Wednesday, July 14, 2010

From chokers to conquistadors

There was something delightfully fitting about Andres Iniesta providing the decisive touch to the Spanish quest for the football Holy Grail. As John Dykes of ESPN observed, the sprightly Barcelona midfielder had embodied the ethos of the Spanish campaign at FIFA 2010 more than any other player. The present Spanish team under Vicente Del Bosque had distinguished itself from its earlier “flattering to deceive” World Cup avatars with a grittiness and tenacity that had empowered it to see off challenges from mighty adversaries like Germany and Portugal. And it was Iniesta that singularly exemplified these qualities – often dictating the tempo of the Spanish game and, ultimately, sealing the victory against the Dutch with that knock-out punch of a goal in the dying minutes of the extra time in Soccer City.





Despite the shocking defeat against Switzerland in their opening group game, the Spanish campaign this time around was marked by a resolve to refute the choruses of skeptics who had billed the team’s European Cup win in 2008 as a flash in the pan. The Spaniards were determined to bury the tag of chokers once and for all. And bury they did, and thus broke their World Cup jinx with their final win against the much-fancied Dutch.

    

Spain's monumental achievement has generated a flood of commentary seeking to read a wider political meaning into it. Many an animated pundit has found it hard to resist the temptation to elevate the Spanish triumph from merely a great sporting achievement to an event that portends a path-breaking and durable realignment in the Spanish political and cultural landscape. That a team comprising players from the various nationalities of Spain, a veritable melange of Basque, Catalan, and Castilian flavors, could project a united face on their road to world football domination is touted as a pointer to a collective Iberian yearning to wiggle out of the strong current of fragmented regionalism that has shaped Spain's identity as a nation for long. It has been remarked that the Spanish people are all set to dismantle the divisive legacy of General Franco for good.
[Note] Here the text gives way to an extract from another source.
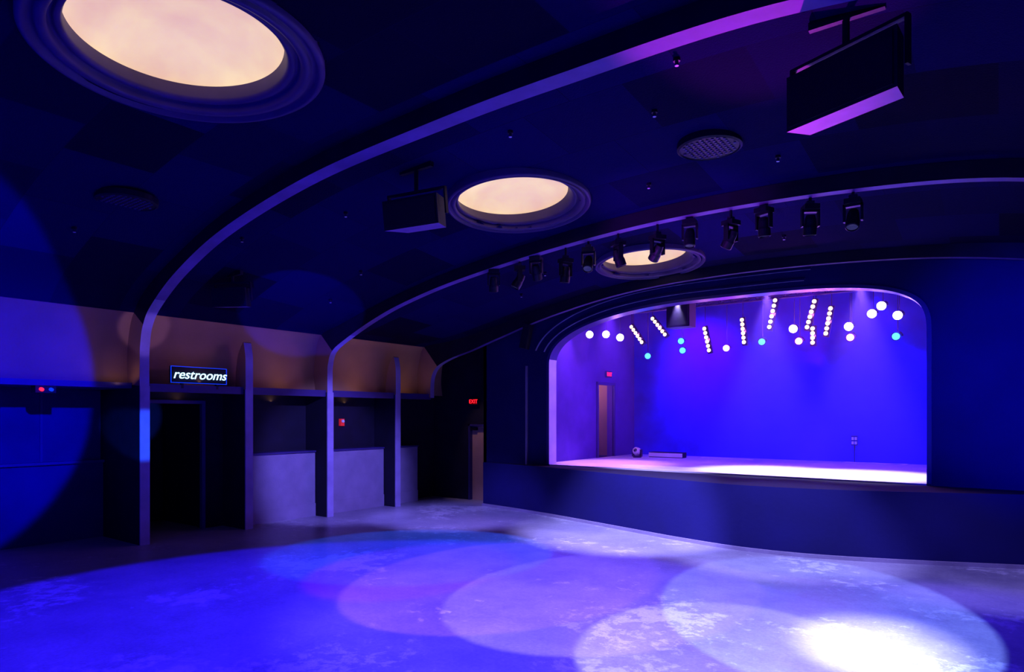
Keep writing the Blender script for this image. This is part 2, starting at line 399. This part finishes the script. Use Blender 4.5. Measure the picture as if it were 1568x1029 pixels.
speaker_s.box(-.03,.03,.1,.24,-.03,.03,METAL,M)
speaker_s.obj('wall_speaker')

# ---------------- moving heads ----------------
def moving_head(loc,tilt,yaw,mount):
    x,y,z=loc
    mb=MB()
    T0=Matrix.Translation(loc)@Matrix.Rotation(yaw,4,'Z')
    mb.box(-.10,.10,-.10,.10,.17,.24,METAL,T0)
    mb.cyl((x,y,z+.24),(x,y,mount),.02,METAL)
    mb.box(-.05,.05,-.03,.03,.24,.30,STEEL,T0)
    mb.box(-.12,-.095,-.04,.04,-.06,.18,METAL,T0); mb.box(.095,.12,-.04,.04,-.06,.18,METAL,T0)
    mb.box(-.12,.12,-.04,.04,.14,.17,METAL,T0)
    Tm=T0@Matrix.Rotation(tilt,4,'X')
    mb.lathe([(0.001,.11),(.06,.1),(.075,.04),(.08,-.04),(.088,-.07),(.088,-.17),(.075,-.18),(.07,-.16)],[METAL]*7,18,Tm)
    mb.lathe([(.07,-.16),(.001,-.15)],[LDIM],18,Tm)
    mb.obj('moving_head_light')
r2=cat(R2,NS)
def rib2z(x):
    for a,b in zip(r2[30:],r2[31:]):
        if a[0]<=x<=b[0]: return a[1]+(b[1]-a[1])*(x-a[0])/(b[0]-a[0])+H
    return 3+H
heads=[(-5.69,2.62),(-5.12,2.64),(-4.42,2.63),(-3.88,2.78),(-3.24,2.66),(-2.76,2.76),(-2.13,2.68),(-1.59,2.66),(-7.76,2.52),(-7.15,2.50),(-6.78,2.62),(-6.15,2.5)]
for i,(x,z) in enumerate(heads):
    moving_head((x,9.92,z+H+.03),math.radians([-35,20,45,-10,35,5,10,-25,20,-30,30,10][i]),math.radians([20,-40,60,10,70,-20,30,0,40,-50,15,70][i]),rib2z(x)-.002)

# ---------------- stage lamps ----------------
def point(loc,E,col,size=.1,name='ambient_lamp'):
    l=bpy.data.lights.new(name,'POINT'); l.energy=E; l.color=col; l.shadow_soft_size=size
    o=bpy.data.objects.new(name,l); S.collection.objects.link(o); o.location=loc; return o
def par(loc,lm,r=.085,tgt=(-3,5,1.5),mount=5.05):
    p=Vector(loc); d=(Vector(tgt)-p).normalized()
    mb=MB()
    mb.cyl(p-d*.28,p-d*.05,.07,METAL); mb.cyl(p-d*.05,p,.07,METAL,r1=.1,capm=METAL)
    mb.cyl(p-d*.002,p+d*.012,r,lm)
    q=p-d*.15
    mb.cyl(q,(q.x,q.y,mount),.008,METAL,n=6); mb.box(q.x-.1,q.x+.1,q.y-.02,q.y+.02,q.z-.02,q.z+.02,METAL)
    mb.obj('par_can_light')
    col={'lamp_white':(.4,.12,1),'lamp_blue':(0,.05,1),'lamp_purple':(.4,.0,1)}[lm.name]
    point(p+d*.06,40,col,.03,'par_can_glow')
A=[(-8.57,15,2.12,LWHITE),(-8.09,15,2.09,LWHITE),(-7.69,15,1.98,LWHITE),
(-3.80,16,2.0,LWHITE),(-3.68,16,1.71,LPURP),(-2.65,16,1.96,LWHITE),(-2.62,16,1.72,LPURP),(-2.02,16,2.35,LWHITE),(-2.2,16,2.2,LWHITE),(-1.72,16,2.12,LWHITE),(-1.75,16,1.68,LBLUE),
(-7.4,16,1.57,LBLUE),(-6.49,16,1.9,LBLUE),(-6.45,16,1.66,LBLUE),(-5.34,16,1.65,LPURP),(-4.5,16,1.75,LBLUE)]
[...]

However, this excessively sanguine view, smacking almost of a pitiable ignorance of the fractious and highly contested character and history of European nation states and national identities, has not gone completely unchallenged. Writing for the Counterpunch magazine, Harry Browne instills a measure of sobriety into the largely overblown examination of the Spanish World Cup triumph and its implications:
"Not only are sporting victories fleeting, but as much as we love our football it turns out we usually know the difference between the carnival politics of a soccer tournament and the real ones of our divided societies."